16. A drive module system comprising said drive module assembly as set forth in claim 12, wherein said drive module system comprises said external shaft and said second external shaft.

17. The drive module system as set forth in claim 16 further comprising an secondary slinger seal engaged with said external shaft and said housing for preventing ingress of debris into said housing interior, and a second secondary slinger seal engaged with said second external shaft and said housing for preventing ingress of debris into said housing interior, wherein said slinger seal is disposed between said first seal and said secondary slinger seal with respect to said output axis, and wherein said second slinger seal is disposed between said second seal and said second secondary slinger seal with respect to said second output axis.

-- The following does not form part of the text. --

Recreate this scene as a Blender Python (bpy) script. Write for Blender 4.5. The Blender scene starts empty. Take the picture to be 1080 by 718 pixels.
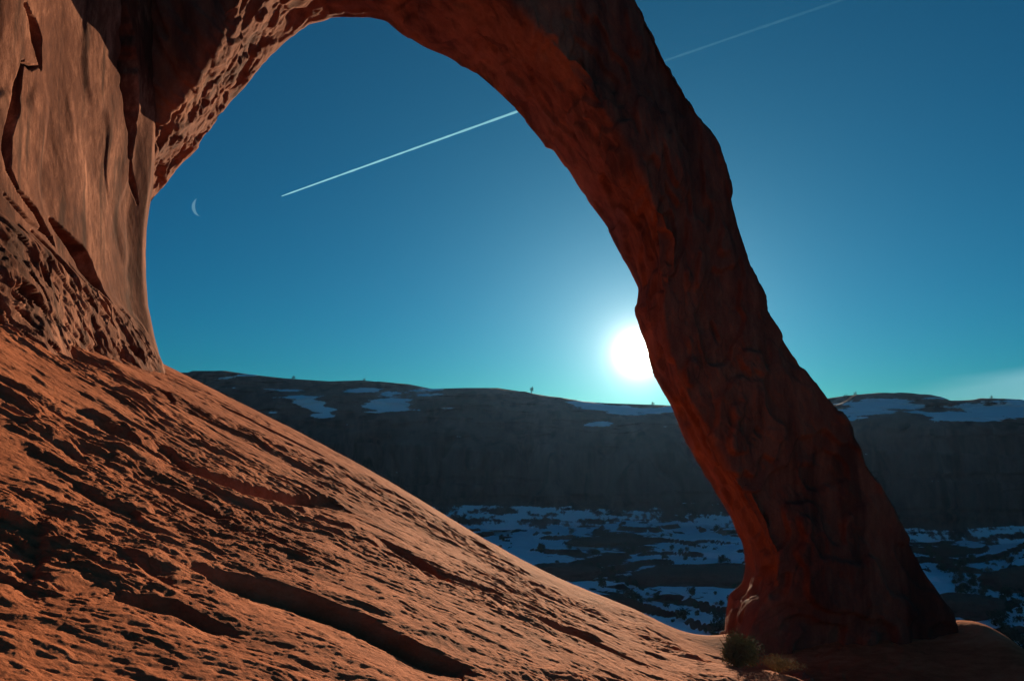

18. The drive module system as set forth in claim 16, wherein said drive module assembly comprises a bearing coupled to said output shaft for supporting rotation of said output shaft, and a second bearing coupled to said second output shaft for supporting rotation of said second output shaft, wherein said first seal is disposed between said bearing and said slinger seal with respect to said output axis, and wherein said second seal is disposed between said second bearing and said second slinger seal with respect to said second output axis.

19. The drive module system as set forth in claim 18, wherein said bearing is further defined as a tapered bearing such that said output shaft and said first seal are axially fixed with respect to said output axis, and wherein said second bearing is further defined as a second tapered bearing such that said second output shaft and said second seal are axially fixed with respect to said second output axis.

20. The drive module system as set forth in claim 16, wherein said drive module assembly comprises said power source and said second power source, wherein said power source is further defined as an electric machine and said second power source is further defined as a second electric machine.